Duane Allman: An Anthology (Warner/Capricorn)

PEOPLE WHO get this record in order to have a testament to one of the generation’s finest musicians will find that they have taken home a celebration and exhibition of the best music made in the period 1967-72. It’s an exciting and rare experience to get more than you asked for, and as the album has been loaded with long tracks and varied material the wonders never cease.

After a week or two, it’s impossible to prevent a sense of Duane zooming up some mental league table of master guitarists, leaving the middle regions where he had seemed to belong alongside Johnny Winter and Jerry Garcia, up past all the Kings, Albert, B.B. Earl, and Freddy, to dispute the place at the top with Eric Clapton and Jimi Hendrix. In my mind he made it, he’s number one.

Too late for him to care, of course, but part of what’s so engaging about Duane Allman is that he obviously didn’t really crave recognition and fame. So he was always ready to play anonymously on somebody else’s record, and to do it in a way that never distracted from the star’s contribution. Only Little Walter on harmonica, and King Curtis on any kind of sax, had comparable ability to find the perfect harmony back-up or answering phrase for somebody else’s vocal. But Walter and Curtis were not quite so strong on their own solo records, whereas Duane seems to have been capable of infinite invention, as ‘Dreams’ by the Allman Brothers on this compilation shows.

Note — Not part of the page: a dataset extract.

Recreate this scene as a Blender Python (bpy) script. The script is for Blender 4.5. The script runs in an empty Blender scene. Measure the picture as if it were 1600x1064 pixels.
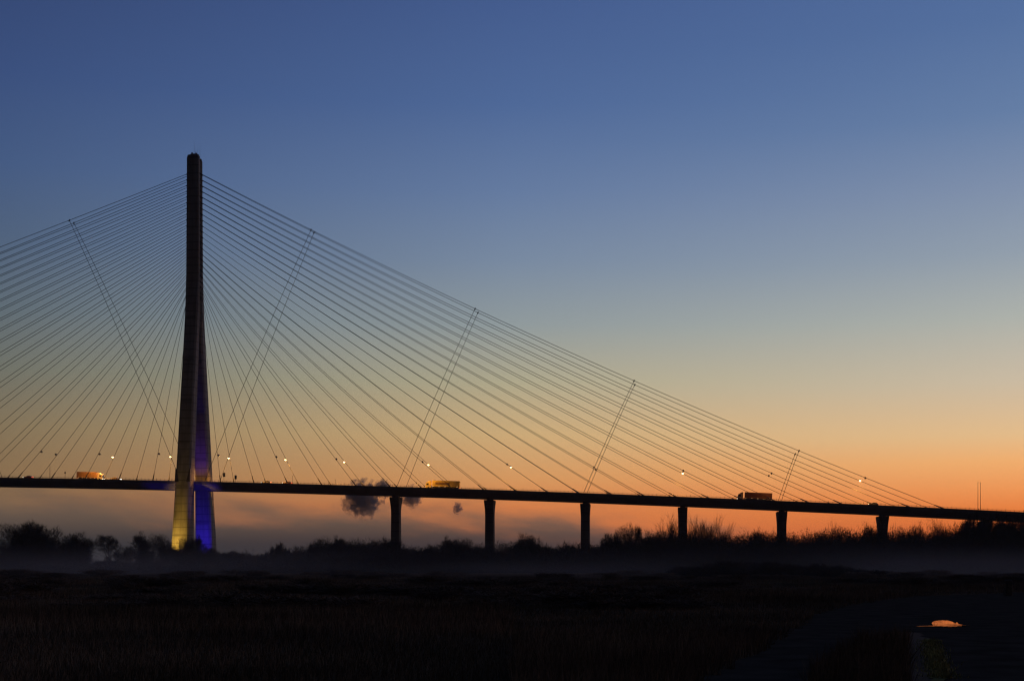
import bpy, math, random
import numpy as np
from mathutils import Vector, Matrix, Quaternion
R = math.radians
scene = bpy.context.scene
C = scene.collection

# ------------------------------------------------------------------ camera
CAM_H = 1.6
cd = bpy.data.cameras.new('camera')
cd.sensor_width = 36.0
cd.lens = 1991.3 / 1600 * 36.0
cd.shift_y = 356 / 1600.0
cd.clip_start = 0.5
cd.clip_end = 20000
cam = bpy.data.objects.new('camera', cd)
cam.location = (0, 0, CAM_H)
cam.rotation_euler = (R(90), 0, 0)
C.objects.link(cam)
scene.camera = cam

# ------------------------------------------------------------------ render / exposure
scene.view_settings.view_transform = 'Standard'
scene.view_settings.look = 'None'
scene.view_settings.exposure = 0.0
scene.view_settings.gamma = 1.0
scene.render.engine = 'CYCLES'
scene.cycles.use_denoising = True
scene.cycles.max_bounces = 5
scene.cycles.volume_bounces = 1
scene.cycles.sample_clamp_indirect = 3.0
scene.cycles.filter_width = 1.3

# ------------------------------------------------------------------ world: dusk sky, afterglow to the right
def lin(c):
    c = c / 255.0
    return c / 12.92 if c <= 0.04045 else ((c + 0.055) / 1.055) ** 2.4
def L3(r, g, b): return (lin(r), lin(g), lin(b), 1.0)

def build_world():
    w = bpy.data.worlds.new('World'); scene.world = w; w.use_nodes = True
    nt = w.node_tree; N = nt.nodes; K = nt.links; N.clear()
    def node(t, **kw):
        n = N.new(t)
        for k, v in kw.items(): setattr(n, k, v)
        return n
    def math_(op, a, b=None, clamp=False):
        n = node('ShaderNodeMath', operation=op, use_clamp=clamp)
        for i, v in enumerate((a, b)):
            if v is None: continue
            if isinstance(v, (int, float)): n.inputs[i].default_value = v
            else: K.new(v, n.inputs[i])
        return n.outputs[0]
    def mapr(v, a, b, c=0.0, d=1.0, smooth=True):
        n = node('ShaderNodeMapRange', interpolation_type='SMOOTHSTEP' if smooth else 'LINEAR')
        K.new(v, n.inputs['Value'])
        for k, x in zip(('From Min', 'From Max', 'To Min', 'To Max'), (a, b, c, d)):
            if isinstance(x, (int, float)): n.inputs[k].default_value = x
            else: K.new(x, n.inputs[k])
        return n.outputs['Result']
    def mix(f, a, b):
        n = node('ShaderNodeMix', data_type='RGBA')
        if isinstance(f, (int, float)): n.inputs[0].default_value = f
        else: K.new(f, n.inputs[0])
        for i, v in ((6, a), (7, b)):
            if isinstance(v, tuple): n.inputs[i].default_value = v
            else: K.new(v, n.inputs[i])
        return n.outputs[2]
    tc = node('ShaderNodeTexCoord')
    sep = node('ShaderNodeSeparateXYZ'); K.new(tc.outputs['Generated'], sep.inputs[0])
    el = math_('MULTIPLY', math_('ARCSINE', sep.outputs[2]), 180 / math.pi)
    az = math_('MULTIPLY', math_('ARCTAN2', sep.outputs[0], sep.outputs[1]), 180 / math.pi)
    pos = math_('DIVIDE', el, 30.0, True)
    def ramp(stops):
        r = node('ShaderNodeValToRGB'); e = r.color_ramp.elements
        for i, (deg, col) in enumerate(stops):
            x = e[i] if i < 2 else e.new(1.0)
            x.position = deg / 30.0; x.color = L3(*col)
        K.new(pos, r.inputs[0]); return r.outputs[0]
    left = ramp(SKY_LEFT); mid = ramp(SKY_MID); right = ramp(SKY_RIGHT)
    c = mix(mapr(az, -22, 0, smooth=False), left, mid)
    c = mix(mapr(az, 0, 22, smooth=False), c, right)
    # mist and far cloud lying on the horizon, thick to the left, thin under the glow
    noi = node('ShaderNodeTexNoise'); noi.inputs['Scale'].default_value = 1.0; noi.inputs['Detail'].default_value = 4
    comb = node('ShaderNodeCombineXYZ')
    K.new(math_('ADD', math_('MULTIPLY', az, 0.24), math_('MULTIPLY', el, 0.35)), comb.inputs[0]); K.new(math_('MULTIPLY', el, 0.8), comb.inputs[1])
    K.new(comb.outputs[0], noi.inputs['Vector'])
    wob = math_('MULTIPLY', math_('SUBTRACT', noi.outputs['Fac'], 0.5), 3.4)
    ew = math_('ADD', el, wob)
    top = math_('SUBTRACT', mapr(az, -20, 2, 3.05, 2.35, False), mapr(az, 0, 16, 0.0, 1.5))
    up = mapr(ew, math_('SUBTRACT', top, 1.2), math_('ADD', top, 0.8), 1.0, 0.0)
    bank = mix(mapr(el, 0.9, 2.7), L3(50, 53, 58), L3(106, 89, 76))
    bank = mix(mapr(az, -6, 8), bank, mix(mapr(el, 0.7, 2.6), L3(62, 59, 62), L3(124, 99, 84)))
    bank = mix(mapr(az, 8, 18), bank, L3(165, 92, 62))
    c = mix(math_('MULTIPLY', up, 0.93), c, bank)
    # the zenith and the sky away from the glow are night blue
    c = mix(mapr(el, 26, 60), c, L3(30, 42, 82))
    daz = math_('ABSOLUTE', math_('SUBTRACT', az, 30))
    daz = math_('MINIMUM', daz, math_('SUBTRACT', 360, daz))
    c = mix(mapr(daz, 54, 105), c, L3(13, 16, 27))
    c = mix(mapr(el, -2, -0.2, 1, 0), c, L3(14, 14, 16))
    bg = node('ShaderNodeBackground'); bg.inputs['Strength'].default_value = 1.0
    out = node('ShaderNodeOutputWorld')
    K.new(c, bg.inputs['Color']); K.new(bg.outputs[0], out.inputs['Surface'])
SKY_LEFT = [(0, (70, 60, 66)), (2.2, (126, 100, 78)), (3.3, (140, 110, 78)), (4.2, (142, 115, 82)), (6.0, (136, 120, 92)),
            (8.3, (116, 118, 107)), (10.8, (98, 111, 120)), (13.6, (82, 101, 128)), (16.5, (70, 93, 133)), (20, (59, 81, 127)), (25, (50, 68, 112)), (30, (45, 62, 106))]
SKY_MID = [(0, (140, 92, 76)), (1.8, (208, 122, 74)), (2.8, (220, 132, 76)), (4.0, (222, 157, 98)), (6.0, (214, 178, 126)),
           (8.3, (184, 176, 146)), (10.8, (150, 160, 162)), (13.6, (124, 142, 166)), (16.5, (103, 126, 164)), (20, (80, 107, 155)), (25, (66, 90, 141)), (30, (56, 80, 134))]
SKY_RIGHT = [(0, (190, 84, 44)), (1.5, (224, 108, 50)), (2.4, (241, 130, 62)), (3.2, (251, 155, 86)), (4.5, (255, 184, 116)), (5.6, (242, 199, 146)),
             (7.8, (215, 198, 172)), (10.4, (181, 185, 178)), (13, (151, 164, 178)), (15.6, (131, 148, 176)), (18.5, (103, 129, 169)), (22, (86, 114, 161)), (30, (68, 95, 152))]
build_world()

# sun: just gone below the tree line, only a breath of warm light left
sl = bpy.data.lights.new('sun', 'SUN'); sl.energy = 0.02; sl.angle = R(10); sl.color = (1.0, 0.55, 0.3)
so = bpy.data.objects.new('sun', sl); so.rotation_euler = (R(89), 0, R(180 - 32)); C.objects.link(so)

# ------------------------------------------------------------------ helpers
def tag(o, label=None, cat=None, group=None, kind=None):
    if label: o['label'] = label
    if cat: o['category'] = cat
    if group: o['group'] = group
    if kind: o['kind'] = kind
    return o
def empty(name, loc=(0, 0, 0), rz=0.0, parent=None):
    o = bpy.data.objects.new(name, None); C.objects.link(o)
    o.location = loc; o.rotation_euler = (0, 0, rz); o.parent = parent
    o.empty_display_size = 0.5
    return o
def link(name, me, parent=None, loc=None, rz=0.0):
    o = bpy.data.objects.new(name, me); C.objects.link(o); o.parent = parent
    if loc is not None: o.location = loc
    o.rotation_euler = (0, 0, rz)
    return o
def copy_tree(o, parent=None):
    c = o.copy(); C.objects.link(c); c.parent = parent
    for ch in list(o.children): copy_tree(ch, c)
    return c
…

The immediately impressive impact from this double set is from the range and quality of the songs. There are interpretations of ‘Hey Jude’, Dylan’s ‘Down Along The Cove’, Joe Smith’s ‘Games People Play’ and the Band’s ‘The Weight’, alongside modernized adaptations of some of the most famous blues: ‘Rollin’ Stone’, ‘Statesboro Blues’ and ‘Goin’ Down Slow’. And depending on the pace of the song and the tone of the singer, Duane would vary his style, usually playing slide on other people’s records but finding a dobro on Cowboy’s ‘Please Be With Me’ and electric sitar on King Curtis’ ‘Games People Play’. The opening duet between Curtis and Duane on that last song is a beautiful moment, to hear over and over again.

The anthology has been put together with more love and consideration than we’ve come to expect from record companies, with three sides chronicling Duane’s career as a session and support musician and the last bringing together tracks from the four albums by the Allman Brothers Band. The opening track is a seven-minute medley of B.B. King songs recorded in 1967 by Duane, his brother Greg, and three others under the name of the Hourglass, but never issued. Greg’s singing is uninspired, and his organ-playing is rudimentary, but already Duane was able to elaborate on B.B. King’s lines without simply doubling the number of notes or increasing the tempo. He got better, but that was an impressive start.

An illustrated biographical booklet is included in the package, and for once this has been done well, attractive photographs enhancing Tony Glover’s warm and informational text. Rick Hall at the Fame studio in Muscle Shoals emerges as the man who first gave Duane regular work, and then Phil Walden (manager of Otis Redding) and Jerry Wexler (producer for Atlantic) helped Duane to form another band with his brother and supported it through the early years, meanwhile continuing to use him on various sessions. The special magic which endeared Duane to all the producers who used him was that he wasn’t simply a brilliant virtuoso, but he inspired other musicians to relate to each other. Ironically, this ability may have led listeners to underestimate Duane, since the effect is of a good overall sound rather than an attention-grabbing solo. Only when this LP directed my ears to the guitar part did I appreciate what Duane contributed to Clarence Carter’s ‘The Road Of Love’ and Johnny Jenkins’ ‘Rollin’ Stone’.

If the collection has a weakness, it is that the standard of singing rarely matches the quality of the accompaniment. Johnny Jenkins, Boz Scaggs, and Greg Allman in particular fail to keep pace with the changing tones of Duane’s guitar, but there are more than enough instrumental stretches and surprises to compensate. There’s nice little piece featuring Duane himself singing ‘Goin’ Down Slow’, and an acoustic duet with Eric Clapton, ‘Mean Old World’, which is charming too. My favourite is the track which first drew me to Duane Allman three years ago, ‘Dreams’ from the first Allman Brothers Band LP, a rare piece of spaced-out drifting that never loses direction for a moment. For more words, go read Tony Glover’s booklet. Better yet, listen to the music.